Spesso questo non bastava a sradicare credenze troppo sentite, perciò la Chiesa trovò il sistema di sovrapporre a talune figure pagane, o festività troppo amate, dei corrispondenti che derivassero dalle ricorrenze religiose oppure dalle figure di santi, beati e personaggi evangelici le cui caratteristiche fossero simili alla divinità pagana da far dimenticare.
Questo atteggiamento di forte condanna e di lotta aggressiva al substrato delle superstizioni non fu una costante del Medioevo. Vi furono anche momenti di studio quasi antropologico di questo miscuglio di credenze pagane e non, una volontà di catalogarle e cercare di capirne le origini, la diffusione, il significato.
L’inurbamento creò a sua volta le proprie superstizioni, nate a causa della convivenza sociale di comunità sempre più grandi che avevano bisogno di sfogare in qualche modo le proprie paure, le frustrazioni. Furono i centri urbani, per esempio, a creare quei momenti di festa incontrollata (come il nostro Carnevale) in cui ogni ordine veniva sovvertito, con l’obiettivo non solo di sfogarsi ma anche di esorcizzare, in tal modo, le forze destabilizzanti del vivere sociale per tutto il resto dell’anno.

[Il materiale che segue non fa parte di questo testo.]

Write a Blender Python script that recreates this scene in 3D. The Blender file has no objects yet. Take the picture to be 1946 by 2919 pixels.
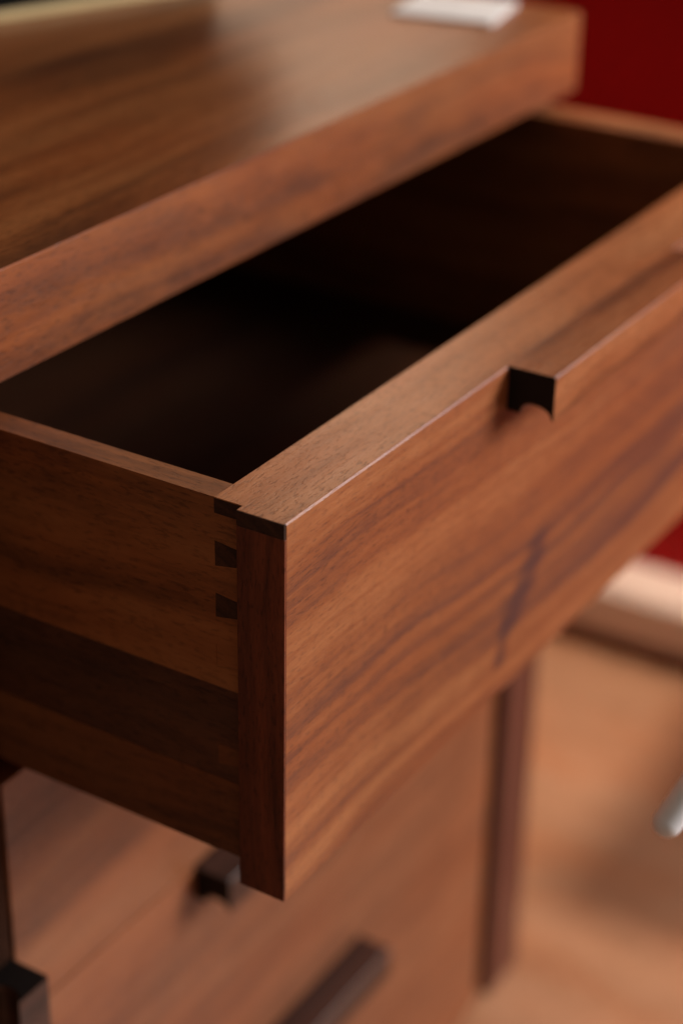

Nell’ambiente clericale, poi, ai detrattori si affiancavano prelati meno schizzinosi che non esitavano a praticare a loro volta particolari riti per fare scongiuri o divinazioni, usufruendo tra l’altro di un’autorità non da poco grazie alla veste ecclesiastica. Questi personaggi vennero sempre osteggiati e combattuti, rei di avvicinarsi fin troppo alle scienze occulte come l’alchimia. Con il tempo, il concetto di peccato come patto volontario col demonio portò a vedere ogni rito superstizioso come atto di stregoneria, con i risultati che ben conosciamo.
Un saggio conciso ma molto interessante su un aspetto fondamentale del pensiero cristiano medievale.